4. Search the fabric name

Curtain and blind retailers do not weave fabric. Fabric comes from a small number of mills and wholesale houses, and those suppliers sell to many retailers at once. We are a curtain manufacturer with our own Australian factory, and even we buy our cloth from established mills. Everyone does.

The useful consequence: the same fabric often appears at several retailers under the same range name. That is what makes real comparison possible. You can find the identical cloth elsewhere, compare the making, and compare the price.

Some retailers rename ranges or sell names you will not find anywhere else. There can be honest reasons for that. But an exclusive name removes your ability to compare, and it makes a price guarantee unclaimable by construction, because nothing can ever be like for like with a fabric only one company sells.

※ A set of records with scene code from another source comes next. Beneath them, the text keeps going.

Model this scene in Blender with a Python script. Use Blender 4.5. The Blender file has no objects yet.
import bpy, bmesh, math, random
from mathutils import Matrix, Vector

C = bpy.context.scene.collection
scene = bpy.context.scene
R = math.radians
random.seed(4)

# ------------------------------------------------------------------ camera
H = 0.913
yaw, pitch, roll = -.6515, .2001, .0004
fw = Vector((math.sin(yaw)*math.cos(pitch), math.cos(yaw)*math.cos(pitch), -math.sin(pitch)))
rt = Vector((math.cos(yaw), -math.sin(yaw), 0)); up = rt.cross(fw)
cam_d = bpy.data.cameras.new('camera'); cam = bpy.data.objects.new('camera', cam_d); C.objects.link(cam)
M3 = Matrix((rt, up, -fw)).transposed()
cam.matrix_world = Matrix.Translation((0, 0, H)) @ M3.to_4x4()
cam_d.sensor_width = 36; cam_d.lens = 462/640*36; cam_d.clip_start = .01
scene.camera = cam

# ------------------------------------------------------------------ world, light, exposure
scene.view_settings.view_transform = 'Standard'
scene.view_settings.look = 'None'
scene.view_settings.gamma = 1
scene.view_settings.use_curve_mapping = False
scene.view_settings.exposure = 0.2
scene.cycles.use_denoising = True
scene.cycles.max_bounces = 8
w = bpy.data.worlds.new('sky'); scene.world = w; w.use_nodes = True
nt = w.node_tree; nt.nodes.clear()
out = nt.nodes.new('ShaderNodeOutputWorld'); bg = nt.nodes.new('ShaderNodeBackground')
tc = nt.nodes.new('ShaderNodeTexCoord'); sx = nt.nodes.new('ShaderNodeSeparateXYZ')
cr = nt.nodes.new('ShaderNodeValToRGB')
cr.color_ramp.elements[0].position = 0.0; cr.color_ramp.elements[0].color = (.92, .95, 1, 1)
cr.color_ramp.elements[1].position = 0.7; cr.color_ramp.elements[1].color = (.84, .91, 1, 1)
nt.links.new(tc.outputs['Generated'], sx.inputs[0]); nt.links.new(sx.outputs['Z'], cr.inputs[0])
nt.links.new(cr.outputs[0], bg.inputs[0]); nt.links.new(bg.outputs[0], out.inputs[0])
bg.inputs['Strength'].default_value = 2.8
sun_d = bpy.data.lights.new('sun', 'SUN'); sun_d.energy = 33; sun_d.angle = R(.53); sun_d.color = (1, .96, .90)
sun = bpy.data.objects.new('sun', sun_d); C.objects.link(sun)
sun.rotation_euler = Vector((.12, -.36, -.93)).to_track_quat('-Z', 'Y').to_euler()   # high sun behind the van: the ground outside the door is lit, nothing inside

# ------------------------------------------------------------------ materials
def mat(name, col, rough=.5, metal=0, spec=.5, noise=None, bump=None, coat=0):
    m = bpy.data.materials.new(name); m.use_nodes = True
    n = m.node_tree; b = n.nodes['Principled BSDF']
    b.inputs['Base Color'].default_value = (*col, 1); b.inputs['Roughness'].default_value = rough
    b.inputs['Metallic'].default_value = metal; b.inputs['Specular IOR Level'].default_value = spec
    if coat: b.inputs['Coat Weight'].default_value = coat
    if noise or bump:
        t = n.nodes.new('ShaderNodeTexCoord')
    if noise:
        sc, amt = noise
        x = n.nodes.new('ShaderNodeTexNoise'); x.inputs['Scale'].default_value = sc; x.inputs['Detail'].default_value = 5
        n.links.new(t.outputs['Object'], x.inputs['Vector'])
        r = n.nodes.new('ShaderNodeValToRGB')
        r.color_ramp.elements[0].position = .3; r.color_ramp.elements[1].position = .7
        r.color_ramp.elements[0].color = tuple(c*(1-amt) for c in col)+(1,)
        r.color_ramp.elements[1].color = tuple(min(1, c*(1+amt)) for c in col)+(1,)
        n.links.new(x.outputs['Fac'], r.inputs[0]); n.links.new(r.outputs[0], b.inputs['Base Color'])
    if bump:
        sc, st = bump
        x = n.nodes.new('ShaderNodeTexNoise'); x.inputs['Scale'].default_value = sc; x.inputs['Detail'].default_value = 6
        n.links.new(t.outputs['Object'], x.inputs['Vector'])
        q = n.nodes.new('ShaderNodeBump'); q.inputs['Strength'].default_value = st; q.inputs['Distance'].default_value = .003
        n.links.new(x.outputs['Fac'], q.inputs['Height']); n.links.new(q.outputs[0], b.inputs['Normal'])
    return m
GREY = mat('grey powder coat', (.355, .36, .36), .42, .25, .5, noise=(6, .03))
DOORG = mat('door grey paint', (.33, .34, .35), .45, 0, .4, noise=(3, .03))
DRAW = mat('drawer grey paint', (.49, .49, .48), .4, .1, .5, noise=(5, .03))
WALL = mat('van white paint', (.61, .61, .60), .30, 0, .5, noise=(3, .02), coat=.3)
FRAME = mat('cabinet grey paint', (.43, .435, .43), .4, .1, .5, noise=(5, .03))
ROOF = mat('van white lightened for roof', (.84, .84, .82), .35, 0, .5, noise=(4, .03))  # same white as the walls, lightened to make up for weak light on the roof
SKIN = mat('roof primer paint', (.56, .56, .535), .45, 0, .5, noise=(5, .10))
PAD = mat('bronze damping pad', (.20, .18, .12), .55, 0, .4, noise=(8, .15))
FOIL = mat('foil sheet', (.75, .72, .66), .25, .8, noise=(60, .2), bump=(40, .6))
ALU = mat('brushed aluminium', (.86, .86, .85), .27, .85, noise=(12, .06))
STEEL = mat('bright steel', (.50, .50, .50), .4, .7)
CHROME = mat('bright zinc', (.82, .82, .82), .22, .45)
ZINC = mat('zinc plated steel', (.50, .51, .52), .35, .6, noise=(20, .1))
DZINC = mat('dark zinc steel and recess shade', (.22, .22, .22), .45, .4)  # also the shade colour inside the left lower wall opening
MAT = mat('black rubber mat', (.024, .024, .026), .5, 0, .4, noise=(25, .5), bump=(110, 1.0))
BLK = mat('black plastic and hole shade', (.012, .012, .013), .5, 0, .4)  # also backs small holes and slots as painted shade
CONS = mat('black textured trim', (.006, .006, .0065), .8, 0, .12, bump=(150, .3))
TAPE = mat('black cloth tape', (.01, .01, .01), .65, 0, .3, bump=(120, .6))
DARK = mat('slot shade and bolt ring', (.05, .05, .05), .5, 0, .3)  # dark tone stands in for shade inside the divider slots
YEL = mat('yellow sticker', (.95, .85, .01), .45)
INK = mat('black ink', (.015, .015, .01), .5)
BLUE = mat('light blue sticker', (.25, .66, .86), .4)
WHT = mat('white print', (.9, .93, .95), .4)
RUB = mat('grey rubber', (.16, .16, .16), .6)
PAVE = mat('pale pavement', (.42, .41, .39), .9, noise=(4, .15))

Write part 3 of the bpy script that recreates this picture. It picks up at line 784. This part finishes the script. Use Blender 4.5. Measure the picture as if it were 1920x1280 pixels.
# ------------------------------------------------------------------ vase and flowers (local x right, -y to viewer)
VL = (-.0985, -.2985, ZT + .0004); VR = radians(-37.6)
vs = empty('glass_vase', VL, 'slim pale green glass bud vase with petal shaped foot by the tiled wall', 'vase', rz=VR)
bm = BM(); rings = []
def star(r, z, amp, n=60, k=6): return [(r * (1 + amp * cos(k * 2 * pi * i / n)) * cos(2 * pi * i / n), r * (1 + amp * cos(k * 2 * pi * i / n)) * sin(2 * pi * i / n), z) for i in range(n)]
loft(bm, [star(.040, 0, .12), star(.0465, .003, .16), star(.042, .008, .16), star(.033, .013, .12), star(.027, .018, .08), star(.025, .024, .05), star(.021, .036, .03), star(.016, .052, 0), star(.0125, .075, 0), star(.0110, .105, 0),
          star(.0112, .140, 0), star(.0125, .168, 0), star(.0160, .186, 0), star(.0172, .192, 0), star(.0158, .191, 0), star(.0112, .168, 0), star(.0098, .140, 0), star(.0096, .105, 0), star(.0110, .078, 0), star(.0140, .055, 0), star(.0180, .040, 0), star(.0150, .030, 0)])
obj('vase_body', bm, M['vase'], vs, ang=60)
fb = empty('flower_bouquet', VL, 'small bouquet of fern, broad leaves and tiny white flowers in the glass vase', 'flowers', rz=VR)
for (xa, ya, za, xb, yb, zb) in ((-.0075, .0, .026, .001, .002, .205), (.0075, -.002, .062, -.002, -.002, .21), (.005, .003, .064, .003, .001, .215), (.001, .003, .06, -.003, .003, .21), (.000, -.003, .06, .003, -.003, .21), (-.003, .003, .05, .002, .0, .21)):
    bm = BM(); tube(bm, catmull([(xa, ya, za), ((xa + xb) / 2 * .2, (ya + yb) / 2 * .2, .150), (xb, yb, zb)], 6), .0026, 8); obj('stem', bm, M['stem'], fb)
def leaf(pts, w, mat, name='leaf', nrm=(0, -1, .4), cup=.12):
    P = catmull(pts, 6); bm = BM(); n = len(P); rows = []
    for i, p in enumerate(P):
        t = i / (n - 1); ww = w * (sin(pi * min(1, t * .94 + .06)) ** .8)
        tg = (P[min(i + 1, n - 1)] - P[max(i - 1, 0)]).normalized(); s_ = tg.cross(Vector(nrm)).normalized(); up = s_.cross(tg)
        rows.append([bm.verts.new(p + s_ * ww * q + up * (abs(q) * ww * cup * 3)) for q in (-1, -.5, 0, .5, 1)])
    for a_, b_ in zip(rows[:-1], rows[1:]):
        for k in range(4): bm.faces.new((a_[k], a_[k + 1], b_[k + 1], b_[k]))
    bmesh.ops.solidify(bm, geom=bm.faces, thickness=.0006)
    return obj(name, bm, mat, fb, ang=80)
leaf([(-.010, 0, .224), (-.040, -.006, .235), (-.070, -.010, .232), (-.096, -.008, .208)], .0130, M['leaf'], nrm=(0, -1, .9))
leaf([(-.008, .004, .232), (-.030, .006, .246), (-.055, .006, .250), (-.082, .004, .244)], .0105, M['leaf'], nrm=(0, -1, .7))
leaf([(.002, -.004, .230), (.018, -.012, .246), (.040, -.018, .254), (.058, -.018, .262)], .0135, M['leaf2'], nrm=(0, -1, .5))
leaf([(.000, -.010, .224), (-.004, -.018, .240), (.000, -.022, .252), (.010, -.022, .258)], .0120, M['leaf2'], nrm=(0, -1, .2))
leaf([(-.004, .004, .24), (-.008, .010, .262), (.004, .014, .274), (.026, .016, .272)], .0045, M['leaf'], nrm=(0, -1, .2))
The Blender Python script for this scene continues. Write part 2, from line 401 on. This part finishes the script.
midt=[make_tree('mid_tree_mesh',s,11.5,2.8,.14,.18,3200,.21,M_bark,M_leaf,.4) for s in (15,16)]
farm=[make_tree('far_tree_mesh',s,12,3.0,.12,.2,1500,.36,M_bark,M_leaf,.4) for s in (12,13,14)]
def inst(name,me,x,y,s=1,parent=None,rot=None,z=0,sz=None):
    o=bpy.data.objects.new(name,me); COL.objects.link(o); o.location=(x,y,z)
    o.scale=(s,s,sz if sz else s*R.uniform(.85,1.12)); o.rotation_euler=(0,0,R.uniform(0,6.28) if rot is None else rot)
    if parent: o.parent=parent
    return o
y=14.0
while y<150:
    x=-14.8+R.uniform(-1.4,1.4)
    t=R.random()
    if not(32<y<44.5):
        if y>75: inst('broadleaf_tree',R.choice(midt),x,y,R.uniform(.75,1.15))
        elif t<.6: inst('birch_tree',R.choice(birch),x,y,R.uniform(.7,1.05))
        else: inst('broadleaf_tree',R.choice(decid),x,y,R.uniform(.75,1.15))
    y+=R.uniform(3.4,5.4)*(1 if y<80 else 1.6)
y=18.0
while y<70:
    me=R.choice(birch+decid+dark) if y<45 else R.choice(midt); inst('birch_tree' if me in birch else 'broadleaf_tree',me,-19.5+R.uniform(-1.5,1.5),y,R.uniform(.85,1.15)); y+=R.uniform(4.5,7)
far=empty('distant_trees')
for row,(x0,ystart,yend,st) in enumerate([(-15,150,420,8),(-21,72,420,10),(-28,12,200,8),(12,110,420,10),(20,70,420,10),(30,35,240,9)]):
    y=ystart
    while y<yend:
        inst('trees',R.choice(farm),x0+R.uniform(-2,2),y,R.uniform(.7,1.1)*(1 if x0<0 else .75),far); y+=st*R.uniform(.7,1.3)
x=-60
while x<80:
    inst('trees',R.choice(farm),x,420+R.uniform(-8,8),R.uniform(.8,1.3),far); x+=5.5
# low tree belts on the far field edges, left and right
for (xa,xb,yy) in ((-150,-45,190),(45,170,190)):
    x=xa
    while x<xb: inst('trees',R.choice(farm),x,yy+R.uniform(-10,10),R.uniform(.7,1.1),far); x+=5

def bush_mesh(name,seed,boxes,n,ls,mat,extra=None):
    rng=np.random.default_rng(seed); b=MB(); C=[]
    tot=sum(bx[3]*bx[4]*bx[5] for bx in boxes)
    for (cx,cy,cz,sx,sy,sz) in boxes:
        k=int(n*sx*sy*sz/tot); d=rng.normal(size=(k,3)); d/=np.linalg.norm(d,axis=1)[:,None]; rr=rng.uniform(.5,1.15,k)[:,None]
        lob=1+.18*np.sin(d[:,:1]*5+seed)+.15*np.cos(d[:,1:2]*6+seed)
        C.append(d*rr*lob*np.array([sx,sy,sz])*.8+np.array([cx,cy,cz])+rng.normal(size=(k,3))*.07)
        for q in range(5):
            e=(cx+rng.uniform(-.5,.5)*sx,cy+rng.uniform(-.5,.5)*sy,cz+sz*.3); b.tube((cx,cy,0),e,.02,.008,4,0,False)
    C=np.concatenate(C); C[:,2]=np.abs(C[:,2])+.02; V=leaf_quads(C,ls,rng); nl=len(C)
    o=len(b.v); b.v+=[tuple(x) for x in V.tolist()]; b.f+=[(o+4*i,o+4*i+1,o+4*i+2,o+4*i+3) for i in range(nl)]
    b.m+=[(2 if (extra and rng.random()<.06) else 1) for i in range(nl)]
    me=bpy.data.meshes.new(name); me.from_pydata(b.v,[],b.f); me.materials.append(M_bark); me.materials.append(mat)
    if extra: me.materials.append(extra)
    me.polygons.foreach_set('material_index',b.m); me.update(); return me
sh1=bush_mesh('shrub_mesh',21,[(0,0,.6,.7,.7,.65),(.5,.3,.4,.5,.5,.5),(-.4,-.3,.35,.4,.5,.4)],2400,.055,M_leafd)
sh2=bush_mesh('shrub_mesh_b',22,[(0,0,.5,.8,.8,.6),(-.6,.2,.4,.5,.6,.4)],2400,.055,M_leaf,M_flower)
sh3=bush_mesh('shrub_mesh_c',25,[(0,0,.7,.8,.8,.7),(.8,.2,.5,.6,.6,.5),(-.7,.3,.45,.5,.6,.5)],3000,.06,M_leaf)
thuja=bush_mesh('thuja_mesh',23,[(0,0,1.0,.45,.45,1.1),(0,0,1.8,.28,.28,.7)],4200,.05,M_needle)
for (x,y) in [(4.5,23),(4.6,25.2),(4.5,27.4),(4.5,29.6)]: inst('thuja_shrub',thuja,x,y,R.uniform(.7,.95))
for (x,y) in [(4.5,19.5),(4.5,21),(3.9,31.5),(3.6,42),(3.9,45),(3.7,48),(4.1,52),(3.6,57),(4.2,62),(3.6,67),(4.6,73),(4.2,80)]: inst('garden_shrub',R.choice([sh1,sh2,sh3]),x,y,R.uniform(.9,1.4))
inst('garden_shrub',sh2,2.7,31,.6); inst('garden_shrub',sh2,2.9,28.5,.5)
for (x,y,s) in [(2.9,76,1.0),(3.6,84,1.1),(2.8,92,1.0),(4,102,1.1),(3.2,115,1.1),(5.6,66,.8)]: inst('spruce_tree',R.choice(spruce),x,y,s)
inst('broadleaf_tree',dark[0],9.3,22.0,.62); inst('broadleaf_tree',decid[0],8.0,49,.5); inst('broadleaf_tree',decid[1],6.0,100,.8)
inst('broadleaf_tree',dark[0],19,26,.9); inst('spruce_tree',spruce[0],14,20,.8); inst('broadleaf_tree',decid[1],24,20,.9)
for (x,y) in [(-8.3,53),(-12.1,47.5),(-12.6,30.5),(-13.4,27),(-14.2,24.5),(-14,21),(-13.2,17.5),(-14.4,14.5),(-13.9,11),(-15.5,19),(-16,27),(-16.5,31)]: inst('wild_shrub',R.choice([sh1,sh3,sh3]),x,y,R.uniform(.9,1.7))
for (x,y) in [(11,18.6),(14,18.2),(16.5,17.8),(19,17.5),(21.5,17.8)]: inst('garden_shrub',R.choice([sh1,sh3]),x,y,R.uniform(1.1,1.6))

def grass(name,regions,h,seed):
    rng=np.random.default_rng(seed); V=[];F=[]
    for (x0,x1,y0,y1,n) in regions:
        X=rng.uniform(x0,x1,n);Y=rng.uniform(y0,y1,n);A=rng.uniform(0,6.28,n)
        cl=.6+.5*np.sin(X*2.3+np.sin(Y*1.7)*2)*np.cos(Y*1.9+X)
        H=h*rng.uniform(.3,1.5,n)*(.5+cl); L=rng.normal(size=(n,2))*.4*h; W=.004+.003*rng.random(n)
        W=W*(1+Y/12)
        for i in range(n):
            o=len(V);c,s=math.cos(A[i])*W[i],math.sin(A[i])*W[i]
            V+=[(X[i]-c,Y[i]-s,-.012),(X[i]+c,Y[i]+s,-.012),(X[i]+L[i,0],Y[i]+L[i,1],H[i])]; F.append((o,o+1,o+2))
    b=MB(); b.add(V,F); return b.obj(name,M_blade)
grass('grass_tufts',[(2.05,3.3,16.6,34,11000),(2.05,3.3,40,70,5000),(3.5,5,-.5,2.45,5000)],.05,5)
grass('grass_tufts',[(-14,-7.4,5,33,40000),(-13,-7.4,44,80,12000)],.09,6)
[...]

The check: search the range name plus the word curtains. If it shows up at other retailers, compare away. If it appears nowhere else, ask three questions before you order: who makes the fabric, what is its composition, and what does it weigh. A retailer who knows their product answers in a sentence. A vague answer about an unfindable fabric is your answer.

5. Ask what the fullness number actually means

Fullness is the amount of extra fabric in a curtain compared with the track it hangs on. At 100% fullness, a curtain carries 2 metres of fabric for every 1 metre of track, and that spare metre is what forms the folds. Around that 2 times mark is the accepted standard for S-fold curtains.

Here is what the marketing rarely explains. Fabric is allocated in whole folds, and window widths rarely land exactly on a fold boundary. So on a properly made S-fold curtain, the true fullness varies with the track width. A single blanket number cannot be exact for every window. It can only honestly be a floor or an average, and those are very different promises.

We publish our own factory cutting schedule in full, and it shows exactly this: our stated spec is 100% fullness as the floor, and the actual figures run from 107.9% to 257% depending on track width. You can read every row in S-fold curtain fullness: the actual manufacturing numbers.

The check: ask whether the quoted fullness is a minimum or an average. Then ask for the fabric quantity on your quote and divide it by your track length. That multiple is your real fullness, and any maker who knows their numbers can give it to you per window.

The five checks in one place

  1. Put samples in the cart and read the delivery line before trusting the word free.
  2. Ignore from prices. Price your own window sizes everywhere, and run the millimetre test.
  3. Read the price guarantee terms. Submit quotes in writing, and get refusals in writing.
  4. Search the fabric name. If it exists nowhere else, ask who makes it and what the spec is.
  5. Ask whether the fullness number is a floor or an average, then check the fabric quantity on your quote.

A swatch in your hand beats every claim on a website. Order a sample pack, tape it to your window, and judge the fabric in your own light: the pack is $5 for up to 10 swatches, express post is free, and a $10 voucher comes off your order.

Order Samples

Frequently Asked Questions

Are free curtain samples really free?

Often the swatches cost nothing but delivery is charged at the checkout, or standard post is free and express costs extra. Add samples to the cart and read the delivery line before you decide. Our sample packs are $5 for up to 10 swatches with free express post, and a $10 voucher comes off your order.

What does a "from" price mean on curtain and blind websites?

It is the price at the smallest size the retailer sells, often a size no real window matches. Prices can rise sharply just past that minimum. Always price your own window measurements rather than comparing from prices.

What is a good fullness for S-fold curtains?

Around 2 times the track length, which is the same as 100% fullness, is the accepted standard. On a properly made curtain the true figure varies with track width, so ask whether a quoted number is a minimum or an average.

Do curtain companies make their own fabric?

No. Fabric comes from specialist mills and wholesale suppliers who sell to many retailers, which is why the same fabric often appears at different stores under the same name. Retailers differ in who makes the curtain itself: we sew ours in our own Australian factory.